Against this background of wind as a clean freebie just waiting to be captured and transformed into guilt-free wattage, read the NG's introduction again. And watch out for that quiet killer phrase: "the inherent intermittence of wind".

You know what that means? It means the wind it doth blow when the wind fancies blowing. The wind it doth blow and it'll also stop blowing quick as look at you. The wind it doth blow only 35% of the time.

Ireland could get as much as 35% of its energy from wind. No argument about that. No argument about the national and global environmental gain. The problem is not the amount, but the intermittence.

As I type these words, I'm looking out at conifers six storeys tall, and not a needle is moving on one of them, because at this moment, the wind it doth not blow. Which is no problem since the power going into my computer is unaffected by the intermittence of the wind.

It's when intermittent supply meets constant need that the problem arises. We need power all the time. The lights have to stay on all the time. Introducing an element of whimsy into the energy supply system would have limited appeal for most consumers.

Which is why we have lots of alternative sources. Except and this is the disturbing implication of the flex-owner's report it is costly to keep power stations standing by and producing nothing when the wind doth blow, in order to fill the wattage gap when the wind doth not.

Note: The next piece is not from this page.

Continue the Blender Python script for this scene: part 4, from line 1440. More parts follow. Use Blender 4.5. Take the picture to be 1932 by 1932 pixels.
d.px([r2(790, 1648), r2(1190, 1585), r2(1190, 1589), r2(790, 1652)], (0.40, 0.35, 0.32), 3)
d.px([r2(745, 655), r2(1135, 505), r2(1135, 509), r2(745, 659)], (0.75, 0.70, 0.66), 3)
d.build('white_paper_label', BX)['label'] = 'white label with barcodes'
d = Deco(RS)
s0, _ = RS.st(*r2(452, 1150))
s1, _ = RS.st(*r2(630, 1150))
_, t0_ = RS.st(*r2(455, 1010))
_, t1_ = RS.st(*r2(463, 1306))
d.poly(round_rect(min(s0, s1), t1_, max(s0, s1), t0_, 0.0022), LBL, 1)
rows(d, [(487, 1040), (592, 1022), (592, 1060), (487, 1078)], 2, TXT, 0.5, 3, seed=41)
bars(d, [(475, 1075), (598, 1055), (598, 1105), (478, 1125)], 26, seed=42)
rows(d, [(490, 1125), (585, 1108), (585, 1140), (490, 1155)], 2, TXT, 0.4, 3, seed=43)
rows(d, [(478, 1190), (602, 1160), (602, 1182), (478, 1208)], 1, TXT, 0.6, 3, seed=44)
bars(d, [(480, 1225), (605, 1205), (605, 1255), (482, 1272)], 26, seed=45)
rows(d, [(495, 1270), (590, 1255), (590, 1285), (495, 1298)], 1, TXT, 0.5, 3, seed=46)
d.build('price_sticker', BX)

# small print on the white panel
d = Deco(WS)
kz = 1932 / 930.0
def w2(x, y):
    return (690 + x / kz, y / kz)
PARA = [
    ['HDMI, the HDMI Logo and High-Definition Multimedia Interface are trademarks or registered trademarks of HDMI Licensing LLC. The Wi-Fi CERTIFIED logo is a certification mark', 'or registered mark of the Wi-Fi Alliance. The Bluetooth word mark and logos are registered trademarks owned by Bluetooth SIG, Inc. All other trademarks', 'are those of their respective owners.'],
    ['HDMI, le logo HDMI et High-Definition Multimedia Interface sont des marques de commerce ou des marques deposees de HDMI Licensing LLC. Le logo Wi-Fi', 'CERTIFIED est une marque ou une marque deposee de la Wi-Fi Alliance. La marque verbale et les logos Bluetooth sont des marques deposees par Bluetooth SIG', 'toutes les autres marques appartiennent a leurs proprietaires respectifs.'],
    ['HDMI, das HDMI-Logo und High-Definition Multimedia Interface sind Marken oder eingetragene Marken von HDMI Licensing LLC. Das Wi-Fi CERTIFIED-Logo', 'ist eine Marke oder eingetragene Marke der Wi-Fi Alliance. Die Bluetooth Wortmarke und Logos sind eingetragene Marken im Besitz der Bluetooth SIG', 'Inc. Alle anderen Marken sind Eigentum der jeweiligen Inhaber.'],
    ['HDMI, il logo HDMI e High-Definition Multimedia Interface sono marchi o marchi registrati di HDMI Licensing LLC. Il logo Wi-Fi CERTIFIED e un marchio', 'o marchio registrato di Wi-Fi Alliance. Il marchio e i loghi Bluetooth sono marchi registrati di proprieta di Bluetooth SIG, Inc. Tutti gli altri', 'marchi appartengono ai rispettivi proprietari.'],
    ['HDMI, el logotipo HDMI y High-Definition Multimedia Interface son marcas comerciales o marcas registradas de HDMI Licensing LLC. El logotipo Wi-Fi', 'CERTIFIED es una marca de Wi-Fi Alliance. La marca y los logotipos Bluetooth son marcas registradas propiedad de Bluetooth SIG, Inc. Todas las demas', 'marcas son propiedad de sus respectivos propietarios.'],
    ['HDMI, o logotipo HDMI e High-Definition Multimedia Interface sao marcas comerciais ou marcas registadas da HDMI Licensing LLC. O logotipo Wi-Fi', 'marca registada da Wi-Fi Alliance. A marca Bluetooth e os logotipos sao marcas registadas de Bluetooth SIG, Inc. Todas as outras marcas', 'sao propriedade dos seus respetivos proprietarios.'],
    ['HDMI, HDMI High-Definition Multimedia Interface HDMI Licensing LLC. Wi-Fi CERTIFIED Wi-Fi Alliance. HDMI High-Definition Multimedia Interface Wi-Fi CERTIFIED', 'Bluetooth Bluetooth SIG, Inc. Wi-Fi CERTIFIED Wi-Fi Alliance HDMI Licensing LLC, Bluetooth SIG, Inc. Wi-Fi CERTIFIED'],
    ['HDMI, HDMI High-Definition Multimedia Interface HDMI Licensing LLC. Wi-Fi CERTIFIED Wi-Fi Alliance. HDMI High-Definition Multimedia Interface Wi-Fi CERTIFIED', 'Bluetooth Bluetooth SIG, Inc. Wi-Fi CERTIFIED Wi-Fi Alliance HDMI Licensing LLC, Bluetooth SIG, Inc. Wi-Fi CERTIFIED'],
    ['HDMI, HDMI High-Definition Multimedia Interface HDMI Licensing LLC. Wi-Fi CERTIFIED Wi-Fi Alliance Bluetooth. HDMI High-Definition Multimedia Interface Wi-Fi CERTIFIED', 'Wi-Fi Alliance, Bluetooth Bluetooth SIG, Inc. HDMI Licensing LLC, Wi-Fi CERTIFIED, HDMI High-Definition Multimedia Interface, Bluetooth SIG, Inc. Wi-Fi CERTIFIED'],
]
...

So costly that including wind energy in the mix may push up the overall cost of electricity by as much as 20%.

It doesn't sound possible that something which is free, added to the mix, would raise the price of the end product, but that's the inescapable outcome of the computer simulations behind this report. Wind energy enthusiasts will immediately say "Oh, but we can get energy from overseas".

TRUE. But only in a limited sense. At the moment, we have one connection coming in to Ireland from overseas. It originates in Scotland and comes through Northern Ireland. And it needs a bit of notice. Not much notice. You can order your extra electricity a day ahead. The problem with wind is that when it decides it has bullied enough daffodils for one day, it quits. There and then. So the NG guys would end up telephoning the guys in Scotland and saying "Lads, any chance you'd see us right for a few million watts right now? We're a bit short and it wouldn't do to put everyone's telly off the air in the last two minutes of the match at Twickenham, you know how it is?"

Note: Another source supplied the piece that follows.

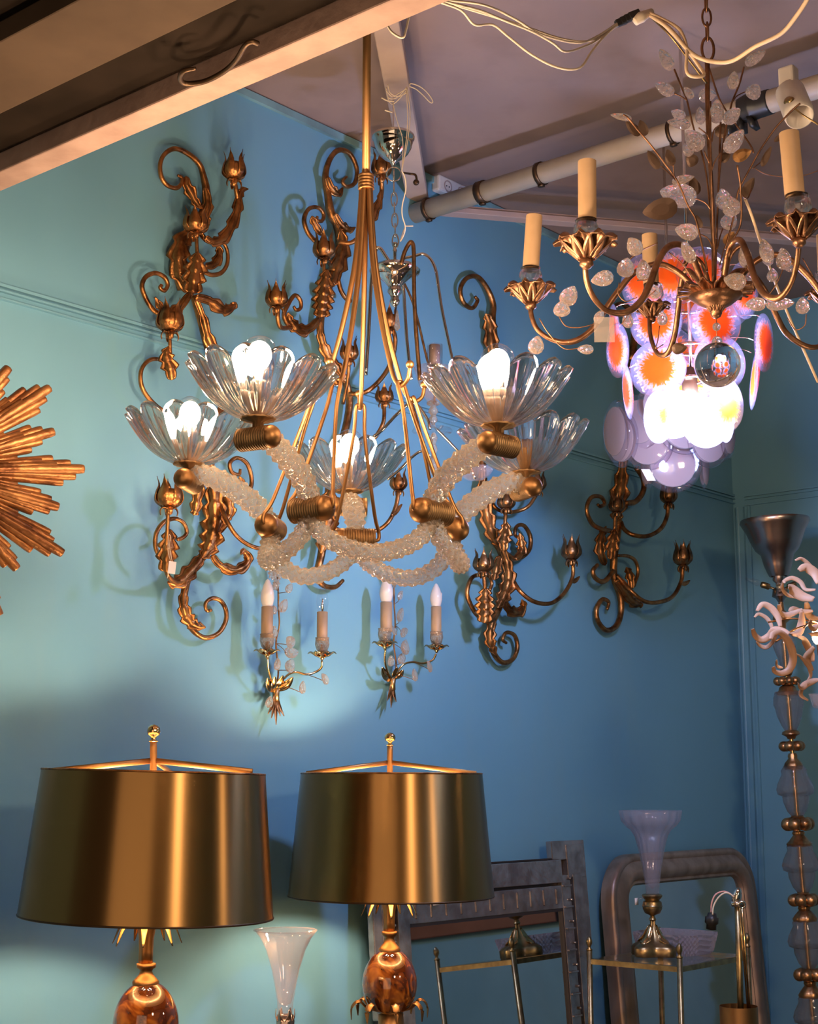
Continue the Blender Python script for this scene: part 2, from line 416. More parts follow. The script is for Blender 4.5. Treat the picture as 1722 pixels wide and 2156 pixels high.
c0 = at(1668, 185, 2.95)
t_ = thing('spotlight', 'white cylindrical spotlight clamped to the ceiling pipe', 'spotlight', c0)
ax = (at(1690, 262, 2.88) - at(1662, 190, 2.95)).normalized()
b = MB(); b.lathe([(.024, 0), (.030, .006), (.031, .085), (.029, .10), (.026, .10), (.026, .03), (.001, .03)], at(1662, 190, 2.95), ax, 24); b.build('head', M['white'], t_)
b = MB(); b.box(at(1662, 205, 2.94) + Z * .03, (.035, .03, .07), (N, W, Z)); b.build('bracket', M['white'], t_, smooth=False, bevel=.005)
b = MB(); c = at(1662, 215, 2.90); b.ell(c, .012, CF, 12, 8); b.ell(c - CF * .012, .008, CF, 12, 8); b.build('knob', M['old_brass'], t_)
b = MB(); b.tube([at(1666, 222, 2.89), at(1690, 242, 2.88), at(1722, 262, 2.88), at(1760, 290, 2.9)], .002, 6); b.build('cord', M['old_brass'], t_)

# ------------------------------------------------------------------ hanging wires
def cab(name, label, cat, paths, r, m, n=6):
    b = MB()
    for p in paths: b.tube([at(*q) for q in p], r, n, 5)
    return tag(b.build(name, m), label, cat)
wires = [
 [(905, -4), (928, 5), (971, 22), (999, 52), (1037, 52), (1070, 77), (1119, 115), (1174, 142), (1220, 143), (1245, 109), (1272, 77), (1304, 48)],
 [(915, -6), (938, 3), (1010, 22), (1064, 44), (1119, 66), (1163, 90), (1190, 109), (1229, 98), (1261, 82), (1304, 50)],
 [(920, -8), (944, 0), (1021, 11), (1086, 41), (1136, 71), (1212, 90), (1256, 77), (1304, 46)],
 [(925, -4), (950, 8), (1032, 33), (1108, 57), (1185, 82), (1245, 85), (1304, 52)]]
wlab = ['cream wire sagging lowest between lintel and black terminal block', 'cream wire second lowest of the sagging bundle at the ceiling',
        'cream wire highest of the sagging bundle at the ceiling', 'cream wire twisted in the middle of the sagging ceiling bundle']
for w_, l_ in zip(wires, wlab):
    n = len(w_)
    o = cab('wire', l_, 'wire', [[(x, y, 2.28 + .02 * wires.index(w_) + (.37 - .02 * wires.index(w_)) * i / (n - 1)) for i, (x, y) in enumerate(w_)]], .0021, M['string'])
    o['group'] = 'wires sagging under the ceiling'
cab('wire_loop', 'short loop of cream wire below the lintel edge', 'wire', [[(812, 40, 2.3), (818, 58, 2.3), (829, 71, 2.3), (848, 79, 2.3), (855, 62, 2.3), (862, 30, 2.3)]], .002, M['string'])
t_ = thing('terminal_block', 'black terminal block where the ceiling wires join', 'connector', at(1322, 38, 2.65))
b = MB()
for k in range(4): b.box(at(1308 + 9 * k, 46 - 5 * k, 2.65), (.011, .014, .024), frame(V((1, .2, .5))))
b.build('block', M['black'], t_, smooth=False, bevel=.002)
b = MB(); b.tube([at(1336, 46, 2.65), at(1350, 36, 2.65), at(1372, 24, 2.66)], [.008, .011, .006], 10); b.build('tape', M['string'], t_)
cab('cable', 'thick cream cable looping to the upper right ceiling', 'cable', [[(1360, 26, 2.66), (1409, 60, 2.62), (1447, 104, 2.6), (1475, 123, 2.6), (1513, 131, 2.58), (1546, 126, 2.55), (1590, 98, 2.5), (1644, 71, 2.45), (1677, 33, 2.4), (1704, -11, 2.35), (1715, -60, 2.3)]], .0040, M['cable'], 8)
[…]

The guys in Scotland would not want to turn off TVs all over Ireland. But they might have no choice. Because some of their electricity is coming from wind, too. And the winds that blow over Ireland tend to be closely related to the winds that blow over Scotland.

So if the winds stop supplying the Irish national grid, at around the same time, the Scottish national grid is going to feel a bit weak. The Scots are likely to follow the traditional airline advice: Put the mask on your own face first. At which point (to paraphrase Churchill) the lights would begin to go out all over Ireland. Not to mention the televisions, computers and factory machinery. And if it happens in the final two minutes of a match like Saturday's, you can imagine the consequences.

It is, of course, possible to throw more interconnections across the Irish Sea to allow Ireland to tap into energy generated in Britain or even on the continent. Possible, but extremely costly, as will any infrastructure developed to accommodate the input of wind energy to our system while ensuring the maintenance of supply to every home, factory and office.

On TV yesterday, the kingpin of wind power in Ireland, Eddie O'Connor, rightly pointed out that in 10 or 15 years' time, wind power may be a lot more cost-effective than fossil fuels as a way of making electricity.

This report, however, for the first time, makes it clear that in the short to medium term wind power's long-term environmental benefit may have to be purchased by upping the price of electricity by as much as a fifth. Policy makers will pretty soon have to make tough choices on this one.

Simply because the wind it doth blow only when it suits the wind to blow.

Or, as the NG guys more poshly describe it, because of the "inherent intermittence" of the wind.